17-25 Aralık ile 15 Temmuz darbe girişimine ilişkin soruşturma kapsamında gözaltına alınan Anadolu Kültür Yönetim Kurulu Başkanı Kavala, "Anayasayı ihlal" ve "Türkiye Cumhuriyeti hükümetini ortadan kaldırmaya teşebbüs" suçlamasıyla 1 Kasım'da tutuklanmıştı. Kavala'nın tutuklanmasının ardından Cumhurbaşkanı Erdoğan'a hitaben yazılan ve Anwar Akhtar, Tina Ellen Lee, Michael Lessac, Andrea López-Portillo, Christina Maranci, Paula McFetridge, Warren Nebe, Nigel Osborne, Clare Shine ve Thomas de Waal tarafından imzalanan dilekçe şöyle:
"Sayın Cumhurbaşkanı,
Bizler, Salzburg Küresel Semineri’nin 2014’te gerçekleştirilen “Kültür Yoluyla Çatışma Çözümü: Barış İnşası ve Sanat” programında bir araya gelen uluslararası bir sanatçılar grubuyuz. Bizler sanat ve kültürü, farklı toplumlar ve yaşam biçimleri arasında karşılıklı anlayışın gelişmesi ve mümkün olduğunda çatışma çözümlerine yardımcı olabilmek amacıyla kullanmaya çalışıyoruz. Bu, tamamen politika dışı bir çalışmadır, here birimiz kendi ülkelerimizin sadık yurttaşları olarak kalmaya özen gösteriyoruz.

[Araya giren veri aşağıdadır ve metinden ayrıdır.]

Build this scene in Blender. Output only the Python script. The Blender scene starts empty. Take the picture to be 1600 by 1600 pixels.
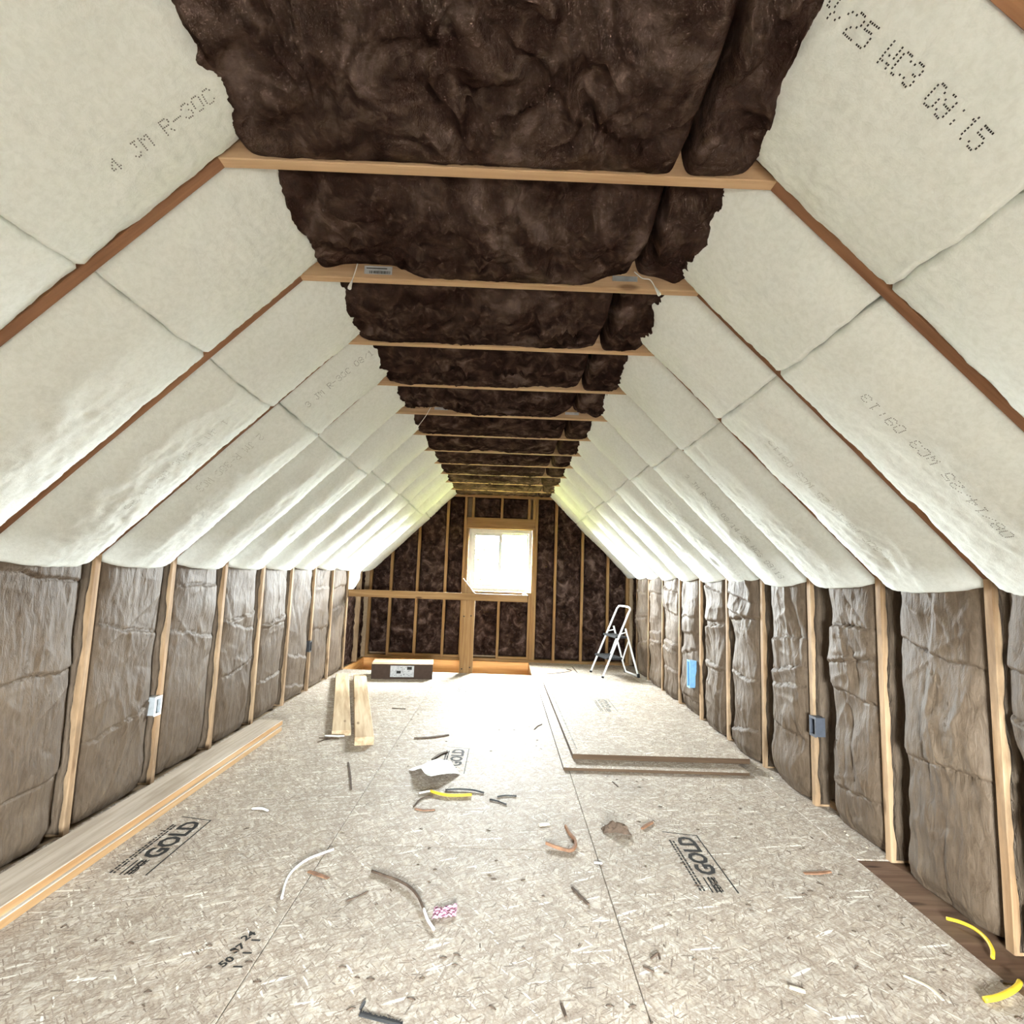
import bpy, math, random
import numpy as np
from mathutils import Vector, Matrix

sc = bpy.context.scene
col = sc.collection
random.seed(7)
RNG = np.random.default_rng(11)

# ------------------------------------------------------------------ camera
CAM_H = 1.2701
cd = bpy.data.cameras.new('camera')
cd.sensor_fit = 'HORIZONTAL'
cd.sensor_width = 36.0
cd.lens = 843.43 / 1600 * 36.0
cd.clip_start = 0.05
cam = bpy.data.objects.new('camera', cd)
rt = Vector((0.99929608, -0.01305322, 0.03517046))
up = Vector((-0.03640846, -0.11146858, 0.99310079))
fw = Vector((0.00904276, 0.99368223, 0.11186537))
M = Matrix((rt, up, -fw)).transposed().to_4x4()
M.translation = (0, 0, CAM_H)
cam.matrix_world = M
col.objects.link(cam)
sc.camera = cam

# ------------------------------------------------------------------ light, exposure
SKY = 520.0
w = bpy.data.worlds.new('overcast_sky')
sc.world = w
w.use_nodes = True
bg = w.node_tree.nodes['Background']
bg.inputs[0].default_value = (0.93, 0.97, 1.0, 1)
bg.inputs[1].default_value = SKY
sd = bpy.data.lights.new('sun', 'SUN')
sd.energy = 2600.0
sd.angle = 0.05
sd.color = (1.0, 0.95, 0.85)
so = bpy.data.objects.new('sun', sd)
so.rotation_euler = (math.radians(4), math.radians(-40), 0)
col.objects.link(so)
def portal(name, loc, rot, sx, sy):                # sampling portals in the two window openings
    l = bpy.data.lights.new(name, 'AREA')
    l.shape = 'RECTANGLE'; l.size = sx; l.size_y = sy
    l.cycles.is_portal = True
    o = bpy.data.objects.new(name, l)
    o.location = loc; o.rotation_euler = rot
    col.objects.link(o)
GY = 7.95                                          # gable framing face
RY = -1.40                                         # rear gable
REAR = (-0.12, 0.80, 0.47, 1.15)                   # added rear window, sized for the light it gives: x0 x1 z0 z1
portal('front_window_portal', (-0.07, GY + 0.17, 1.45), (math.radians(-90), 0, 0), 0.92, 0.92)
portal('rear_window_portal', ((REAR[0] + REAR[1]) / 2, RY - 0.17, (REAR[2] + REAR[3]) / 2), (math.radians(90), 0, 0),
       REAR[1] - REAR[0], REAR[3] - REAR[2])
sc.view_settings.view_transform = 'Standard'
sc.view_settings.look = 'None'
sc.view_settings.gamma = 1.0
sc.view_settings.use_curve_mapping = False
sc.view_settings.exposure = 0.12
sc.cycles.max_bounces = 10
sc.cycles.diffuse_bounces = 5
sc.cycles.adaptive_threshold = 0.02
sc.cycles.use_denoising = True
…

Size bu çağrıyı, Osman Kavala hakkındaki davanın acilen tekrar gözden geçirilmesi için yapıyoruz. Kavala, topluluğumuzun seçkin bir üyesidir, çok ilkeli bir insandır. Son derece samimi, gerçeklere özenle sadık, yaptığı her işte parlak bir şekilde özenli ve etkin, çok da cömert bir insandır. O sadece gayrı-resmi bir grup olarak verebileceğimizin en iyisini temsil etmekle kalmıyor, aynı zamanda Türk kültürü, empati, tutku, adalet, hoşgörü ve insanlık onuru ve Türk yaşam biçimi için mükemmel bir elçidir.
Hepimiz, Kavala’yı bir insan olarak, yaşamının ence ayrıntılarına kadar çok iyi tanıyoruz. Onun
T.C. devletini, demokrasisini ve Cumhurbaşkanı çökertmeye yönelik hiçbir çabanın içinde olmayacağına en ufak bir kuşkumuz yok. Bizler gibi, Kavala da ülkesinin sadık bir yurttaşıdır. Hapiste olmasının bir hata olduğunu tahmin ediyoruz. Eğer durum böyle ise, sizden Kavala hakkındaki suçlamaları bir daha gözden geçirmenizi talep ediyoruz.
Bunun Türkiye’ye ve demokrasisine saygılı ve destekleyici olacağı inancı ile Osman Kavala için adalet istiyoruz."